— start of DATASET —

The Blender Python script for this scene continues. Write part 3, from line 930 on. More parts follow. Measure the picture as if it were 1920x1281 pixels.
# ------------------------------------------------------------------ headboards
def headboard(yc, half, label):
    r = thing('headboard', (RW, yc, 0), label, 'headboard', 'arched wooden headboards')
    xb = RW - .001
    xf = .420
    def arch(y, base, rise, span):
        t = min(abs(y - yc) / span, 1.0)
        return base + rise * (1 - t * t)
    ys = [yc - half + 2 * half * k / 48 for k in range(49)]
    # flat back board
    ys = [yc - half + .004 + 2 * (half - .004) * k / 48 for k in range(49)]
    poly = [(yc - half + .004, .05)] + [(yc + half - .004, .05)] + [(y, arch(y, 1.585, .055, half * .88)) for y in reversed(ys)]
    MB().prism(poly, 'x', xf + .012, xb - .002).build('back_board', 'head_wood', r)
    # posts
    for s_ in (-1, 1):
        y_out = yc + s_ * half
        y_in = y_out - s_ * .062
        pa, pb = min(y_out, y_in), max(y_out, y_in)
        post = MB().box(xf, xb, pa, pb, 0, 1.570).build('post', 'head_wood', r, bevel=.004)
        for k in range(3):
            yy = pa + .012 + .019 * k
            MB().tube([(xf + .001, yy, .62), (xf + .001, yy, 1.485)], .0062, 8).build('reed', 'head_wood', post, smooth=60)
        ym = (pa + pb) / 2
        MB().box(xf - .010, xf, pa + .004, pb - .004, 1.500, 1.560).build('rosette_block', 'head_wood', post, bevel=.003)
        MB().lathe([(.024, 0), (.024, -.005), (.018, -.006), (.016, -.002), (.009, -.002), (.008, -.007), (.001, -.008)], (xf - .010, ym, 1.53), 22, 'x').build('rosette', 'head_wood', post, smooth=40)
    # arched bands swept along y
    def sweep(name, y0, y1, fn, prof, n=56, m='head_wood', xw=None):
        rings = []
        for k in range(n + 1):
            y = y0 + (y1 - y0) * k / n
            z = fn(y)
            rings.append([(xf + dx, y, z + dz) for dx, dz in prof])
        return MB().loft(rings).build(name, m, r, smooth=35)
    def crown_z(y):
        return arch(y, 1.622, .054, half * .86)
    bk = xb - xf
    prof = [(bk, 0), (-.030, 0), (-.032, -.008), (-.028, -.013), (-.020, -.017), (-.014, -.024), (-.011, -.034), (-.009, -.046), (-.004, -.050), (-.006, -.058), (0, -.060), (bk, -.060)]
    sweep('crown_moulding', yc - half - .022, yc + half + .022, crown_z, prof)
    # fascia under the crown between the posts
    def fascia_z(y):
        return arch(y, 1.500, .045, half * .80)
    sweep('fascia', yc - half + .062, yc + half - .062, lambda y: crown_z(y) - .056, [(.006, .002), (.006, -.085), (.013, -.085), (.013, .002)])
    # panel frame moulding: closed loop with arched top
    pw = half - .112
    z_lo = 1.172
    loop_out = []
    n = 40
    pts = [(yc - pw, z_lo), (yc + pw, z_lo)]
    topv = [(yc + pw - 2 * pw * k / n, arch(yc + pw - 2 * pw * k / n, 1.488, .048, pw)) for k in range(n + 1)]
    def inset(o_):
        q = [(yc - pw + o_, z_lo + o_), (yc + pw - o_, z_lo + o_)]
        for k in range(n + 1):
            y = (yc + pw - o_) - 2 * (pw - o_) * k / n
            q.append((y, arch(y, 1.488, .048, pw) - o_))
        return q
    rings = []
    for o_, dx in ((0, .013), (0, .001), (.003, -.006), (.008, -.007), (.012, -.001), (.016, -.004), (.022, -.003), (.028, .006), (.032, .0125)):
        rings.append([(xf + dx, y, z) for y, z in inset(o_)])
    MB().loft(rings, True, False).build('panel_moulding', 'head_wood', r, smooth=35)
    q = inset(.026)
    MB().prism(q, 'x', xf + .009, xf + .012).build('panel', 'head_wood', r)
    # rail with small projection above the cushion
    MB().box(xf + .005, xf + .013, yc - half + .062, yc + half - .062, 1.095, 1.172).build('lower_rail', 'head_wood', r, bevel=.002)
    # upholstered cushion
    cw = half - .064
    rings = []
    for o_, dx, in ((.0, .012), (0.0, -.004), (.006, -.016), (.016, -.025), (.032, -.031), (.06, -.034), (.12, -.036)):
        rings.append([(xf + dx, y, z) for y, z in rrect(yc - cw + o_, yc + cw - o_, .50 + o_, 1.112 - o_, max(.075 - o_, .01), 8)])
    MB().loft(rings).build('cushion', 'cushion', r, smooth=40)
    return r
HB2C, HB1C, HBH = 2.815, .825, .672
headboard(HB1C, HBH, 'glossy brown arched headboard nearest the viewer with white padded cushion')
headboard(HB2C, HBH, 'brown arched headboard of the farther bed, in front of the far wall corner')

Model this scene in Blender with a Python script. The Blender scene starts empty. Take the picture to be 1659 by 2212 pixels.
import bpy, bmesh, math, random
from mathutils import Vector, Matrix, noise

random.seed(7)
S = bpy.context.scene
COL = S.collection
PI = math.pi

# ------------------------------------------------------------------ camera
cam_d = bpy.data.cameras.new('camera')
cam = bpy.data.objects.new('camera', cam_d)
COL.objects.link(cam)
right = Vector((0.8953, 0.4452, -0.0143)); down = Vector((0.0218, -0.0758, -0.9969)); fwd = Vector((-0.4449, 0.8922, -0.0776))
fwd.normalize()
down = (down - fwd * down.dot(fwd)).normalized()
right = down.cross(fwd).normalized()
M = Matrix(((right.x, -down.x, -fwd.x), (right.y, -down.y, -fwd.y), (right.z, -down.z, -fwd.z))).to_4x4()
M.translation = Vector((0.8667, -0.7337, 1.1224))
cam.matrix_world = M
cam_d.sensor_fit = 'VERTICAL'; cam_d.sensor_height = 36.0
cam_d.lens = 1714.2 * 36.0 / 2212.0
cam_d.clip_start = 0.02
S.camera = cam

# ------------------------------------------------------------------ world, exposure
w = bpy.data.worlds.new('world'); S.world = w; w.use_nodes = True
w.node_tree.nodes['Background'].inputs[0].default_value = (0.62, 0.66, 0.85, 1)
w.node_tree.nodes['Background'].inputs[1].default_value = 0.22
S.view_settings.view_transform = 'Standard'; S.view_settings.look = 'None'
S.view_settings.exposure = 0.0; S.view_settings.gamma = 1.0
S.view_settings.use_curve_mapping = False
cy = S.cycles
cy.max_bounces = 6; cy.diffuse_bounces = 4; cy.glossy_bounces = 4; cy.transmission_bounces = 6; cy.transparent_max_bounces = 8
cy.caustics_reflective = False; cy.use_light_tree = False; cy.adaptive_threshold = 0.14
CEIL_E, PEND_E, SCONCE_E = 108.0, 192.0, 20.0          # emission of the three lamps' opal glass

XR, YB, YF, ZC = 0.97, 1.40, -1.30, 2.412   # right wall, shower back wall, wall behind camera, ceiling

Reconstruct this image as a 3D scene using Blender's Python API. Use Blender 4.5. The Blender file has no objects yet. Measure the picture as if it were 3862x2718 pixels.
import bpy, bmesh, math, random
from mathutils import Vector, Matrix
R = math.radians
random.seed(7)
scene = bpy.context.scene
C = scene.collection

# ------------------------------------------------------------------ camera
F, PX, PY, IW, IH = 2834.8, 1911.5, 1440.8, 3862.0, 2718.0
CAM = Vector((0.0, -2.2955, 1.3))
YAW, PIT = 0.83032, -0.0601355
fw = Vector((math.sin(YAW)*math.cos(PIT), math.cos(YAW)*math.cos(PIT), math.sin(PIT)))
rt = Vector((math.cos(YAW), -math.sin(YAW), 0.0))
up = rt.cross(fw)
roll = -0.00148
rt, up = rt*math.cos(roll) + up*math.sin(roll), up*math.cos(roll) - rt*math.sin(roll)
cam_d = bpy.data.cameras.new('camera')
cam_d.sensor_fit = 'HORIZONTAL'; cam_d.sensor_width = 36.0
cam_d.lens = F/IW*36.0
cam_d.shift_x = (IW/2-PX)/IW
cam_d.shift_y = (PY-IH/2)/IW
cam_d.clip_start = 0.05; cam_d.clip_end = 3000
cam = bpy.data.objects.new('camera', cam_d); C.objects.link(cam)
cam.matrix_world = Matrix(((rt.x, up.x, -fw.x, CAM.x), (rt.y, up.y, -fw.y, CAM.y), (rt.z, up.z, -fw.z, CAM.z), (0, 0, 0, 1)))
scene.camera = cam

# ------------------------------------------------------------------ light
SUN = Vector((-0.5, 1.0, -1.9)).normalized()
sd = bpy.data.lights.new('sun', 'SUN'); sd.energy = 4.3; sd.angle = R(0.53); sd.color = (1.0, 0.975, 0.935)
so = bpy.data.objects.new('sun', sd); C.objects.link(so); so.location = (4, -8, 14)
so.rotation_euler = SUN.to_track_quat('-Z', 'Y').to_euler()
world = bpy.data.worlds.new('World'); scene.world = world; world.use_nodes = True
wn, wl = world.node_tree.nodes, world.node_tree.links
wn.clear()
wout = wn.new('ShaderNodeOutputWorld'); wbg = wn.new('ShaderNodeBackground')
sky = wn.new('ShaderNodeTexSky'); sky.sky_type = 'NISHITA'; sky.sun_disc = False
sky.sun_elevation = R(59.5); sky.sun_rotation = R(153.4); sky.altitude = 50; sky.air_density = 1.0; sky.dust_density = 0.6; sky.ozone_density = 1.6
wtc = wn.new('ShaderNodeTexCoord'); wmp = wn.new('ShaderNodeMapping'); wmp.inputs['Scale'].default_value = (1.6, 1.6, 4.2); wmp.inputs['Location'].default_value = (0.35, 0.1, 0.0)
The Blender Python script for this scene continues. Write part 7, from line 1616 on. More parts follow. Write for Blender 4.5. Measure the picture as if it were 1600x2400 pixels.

— end of DATASET —

→ **AIM OF THE TASK**: Return the exact lines from the line with "Reconstruct this image" to the line with "scene.camera = cam", inclusive of both, with nothing added.

→ **EXERCISE RESPONSE**:
Reconstruct this image as a 3D scene using Blender's Python API. Use Blender 4.5. The Blender file has no objects yet. Measure the picture as if it were 3862x2718 pixels.
import bpy, bmesh, math, random
from mathutils import Vector, Matrix
R = math.radians
random.seed(7)
scene = bpy.context.scene
C = scene.collection

# ------------------------------------------------------------------ camera
F, PX, PY, IW, IH = 2834.8, 1911.5, 1440.8, 3862.0, 2718.0
CAM = Vector((0.0, -2.2955, 1.3))
YAW, PIT = 0.83032, -0.0601355
fw = Vector((math.sin(YAW)*math.cos(PIT), math.cos(YAW)*math.cos(PIT), math.sin(PIT)))
rt = Vector((math.cos(YAW), -math.sin(YAW), 0.0))
up = rt.cross(fw)
roll = -0.00148
rt, up = rt*math.cos(roll) + up*math.sin(roll), up*math.cos(roll) - rt*math.sin(roll)
cam_d = bpy.data.cameras.new('camera')
cam_d.sensor_fit = 'HORIZONTAL'; cam_d.sensor_width = 36.0
cam_d.lens = F/IW*36.0
cam_d.shift_x = (IW/2-PX)/IW
cam_d.shift_y = (PY-IH/2)/IW
cam_d.clip_start = 0.05; cam_d.clip_end = 3000
cam = bpy.data.objects.new('camera', cam_d); C.objects.link(cam)
cam.matrix_world = Matrix(((rt.x, up.x, -fw.x, CAM.x), (rt.y, up.y, -fw.y, CAM.y), (rt.z, up.z, -fw.z, CAM.z), (0, 0, 0, 1)))
scene.camera = cam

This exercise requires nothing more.